> OK. Do you know if you have a single or multiple interrupts on your NICs,
and if they're delivered to a single core, multiple cores, or floating
around more or less randomly ?

This is managed by FreeBSD, it currently have multiple queues and irq
balance with msix.

> It seems that your numbers below tend to confirm this model.

> I still don't know why you have that high a context switch rate. Are you
running with more processes than CPUs ? Also it looks like the system is
mostly spending its time idling. Is it that haproxy is on the same CPU as
the network's interrupts ? Then maybe it could make sense to start multiple
processes and pin them to specific CPU cores, and do the same with the
interrupts. Delivering 500-bytes large messages between two NICs via
userspace experiences a high overhead and everything which could be saved
must be saved (including CPU cache misses).

Yes, if we have 40 processes running and 16 physical cores, I suppose this
is more than the number of physical cores available right ?
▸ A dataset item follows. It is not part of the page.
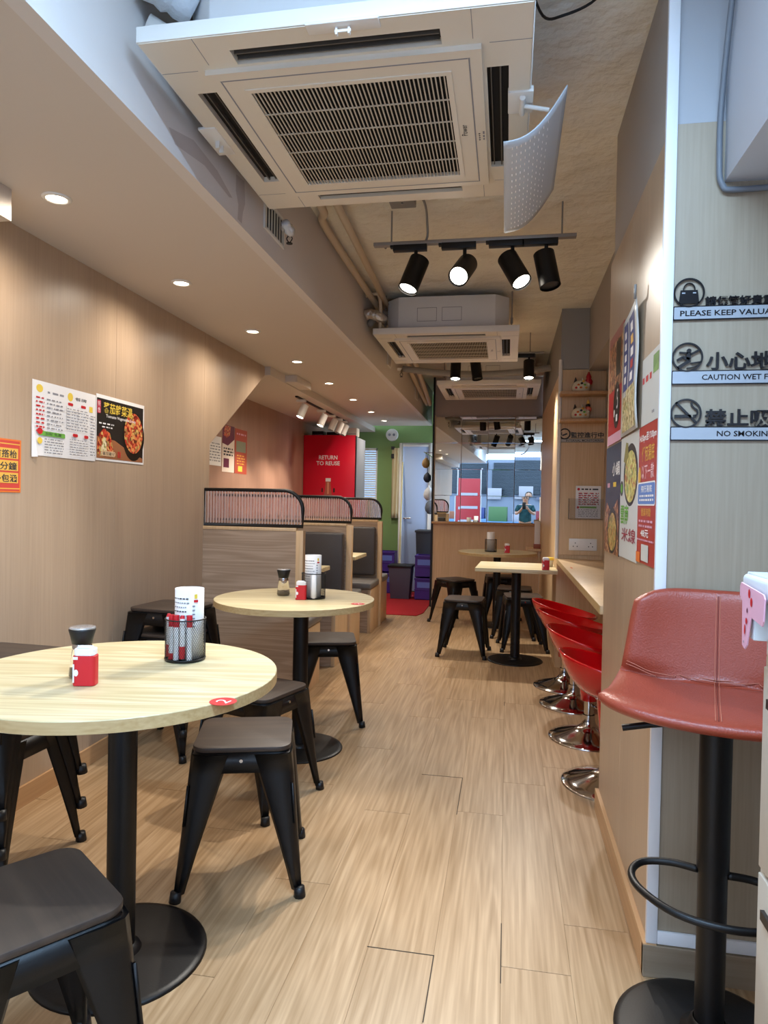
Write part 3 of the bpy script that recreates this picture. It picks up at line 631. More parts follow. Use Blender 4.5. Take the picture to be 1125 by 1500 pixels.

However, in FreeBSD we can't do that IRQ Assigning, like we can on linux.
(As far I know).

> We are speaking about 100Kpps (input) and 140Kpps (output)
'approximately'.

> OK, so probably about 30k msg/s in each direction with their respective
ACKs.
> That just makes me think it could possibly do better since we can do
better with HTTP messages.

> Do you have "enough" concurrent connections to fill the wire and ensure
that the system never waits for either a client or a server ? I'm assuming
that OK given the values assigned to the file descriptors in your latest
email, which were up to 1428. With such numbers and that small messages, it
can make > sense to use multiple processes if that's not the case yet.

In theory yes, the connections are quick, because they are pure tcp
applications and in other cases, http websites, but behind the pure tcp mode
instead of http mode (not in all cases tho).